Rigorous Error Modeling for sUAS Acquired Image-Derived Point Clouds

Abstract

The use of small unmanned aircraft systems to collect 3-D topographic data for a variety of geophysical applications has exploded in the last decade. These data are often produced from imagery using structure-from-motion (SfM) algorithms with or without ground control. While the accuracy of these data products has been assessed in a number of efforts, comparatively little focus has been placed on estimating spatially varying ground-space uncertainties in final data products using rigorous error propagation methodology and uncertainty estimation. Uncertainty estimates of the final 3-D products would provide users a more complete understanding of the quality of the products and therefore the applicability of the product. This paper illustrates an end-to-end workflow, using direct geopositioning and SfM techniques to create 3-D topographic point clouds with rigorously propagated accuracy estimates. Included is a method to quantify uncertainty in dense matching and incorporate those contributions into the final ground covariance.

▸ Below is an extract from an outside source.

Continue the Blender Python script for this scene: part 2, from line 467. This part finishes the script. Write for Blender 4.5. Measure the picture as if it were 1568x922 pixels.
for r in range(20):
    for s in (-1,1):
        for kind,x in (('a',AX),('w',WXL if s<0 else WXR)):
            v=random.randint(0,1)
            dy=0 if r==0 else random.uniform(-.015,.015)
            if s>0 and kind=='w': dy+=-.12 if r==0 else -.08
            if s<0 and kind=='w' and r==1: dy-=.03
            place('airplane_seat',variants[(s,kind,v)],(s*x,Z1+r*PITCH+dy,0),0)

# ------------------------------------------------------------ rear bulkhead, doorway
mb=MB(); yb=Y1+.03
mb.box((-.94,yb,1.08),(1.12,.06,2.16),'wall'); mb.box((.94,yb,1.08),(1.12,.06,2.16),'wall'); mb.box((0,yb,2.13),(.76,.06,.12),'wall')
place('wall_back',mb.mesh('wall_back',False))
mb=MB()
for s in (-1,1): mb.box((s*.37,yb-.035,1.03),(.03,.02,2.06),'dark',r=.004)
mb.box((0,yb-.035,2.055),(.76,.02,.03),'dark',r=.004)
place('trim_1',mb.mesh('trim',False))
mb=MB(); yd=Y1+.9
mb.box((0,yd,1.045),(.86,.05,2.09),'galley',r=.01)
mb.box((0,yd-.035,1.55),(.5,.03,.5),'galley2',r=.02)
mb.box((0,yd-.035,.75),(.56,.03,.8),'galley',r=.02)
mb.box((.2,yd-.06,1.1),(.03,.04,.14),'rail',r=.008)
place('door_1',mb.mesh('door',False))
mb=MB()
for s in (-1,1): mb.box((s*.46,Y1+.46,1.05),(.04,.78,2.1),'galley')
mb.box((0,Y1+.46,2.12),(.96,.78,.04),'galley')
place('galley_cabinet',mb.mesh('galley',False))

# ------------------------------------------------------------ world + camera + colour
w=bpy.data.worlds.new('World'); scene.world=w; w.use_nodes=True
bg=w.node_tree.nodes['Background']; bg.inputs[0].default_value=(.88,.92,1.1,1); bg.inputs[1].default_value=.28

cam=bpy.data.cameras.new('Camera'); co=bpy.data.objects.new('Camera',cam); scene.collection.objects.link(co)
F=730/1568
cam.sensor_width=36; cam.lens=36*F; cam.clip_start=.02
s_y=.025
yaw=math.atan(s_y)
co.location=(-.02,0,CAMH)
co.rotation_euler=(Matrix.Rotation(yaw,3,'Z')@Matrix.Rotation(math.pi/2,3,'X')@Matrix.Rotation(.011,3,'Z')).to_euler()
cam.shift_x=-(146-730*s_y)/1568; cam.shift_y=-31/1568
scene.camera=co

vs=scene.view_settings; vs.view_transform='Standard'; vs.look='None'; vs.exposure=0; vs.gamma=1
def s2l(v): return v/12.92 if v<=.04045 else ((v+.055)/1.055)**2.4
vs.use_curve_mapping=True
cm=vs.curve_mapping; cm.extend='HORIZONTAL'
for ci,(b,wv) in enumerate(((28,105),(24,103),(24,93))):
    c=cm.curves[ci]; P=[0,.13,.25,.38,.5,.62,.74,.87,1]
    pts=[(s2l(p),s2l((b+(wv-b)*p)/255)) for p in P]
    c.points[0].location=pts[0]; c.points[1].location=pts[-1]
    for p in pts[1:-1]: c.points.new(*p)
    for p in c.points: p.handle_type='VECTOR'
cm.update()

The uncertainty estimates are captured as metadata in the point cloud file using standard formats for exploitation. These estimates are critical to the downstream analysis, exploitation, and fusion of data sets; especially in scenarios where ground truth is not an option. The testing of this end-to-end process is described; data from a field campaign were processed without using mensurated control, and the resultant point clouds were compared to surveyed points to evaluate the predicted accuracy. Predicted accuracies bounded observed errors in the horizontal and vertical components. Future enhancements are also proposed.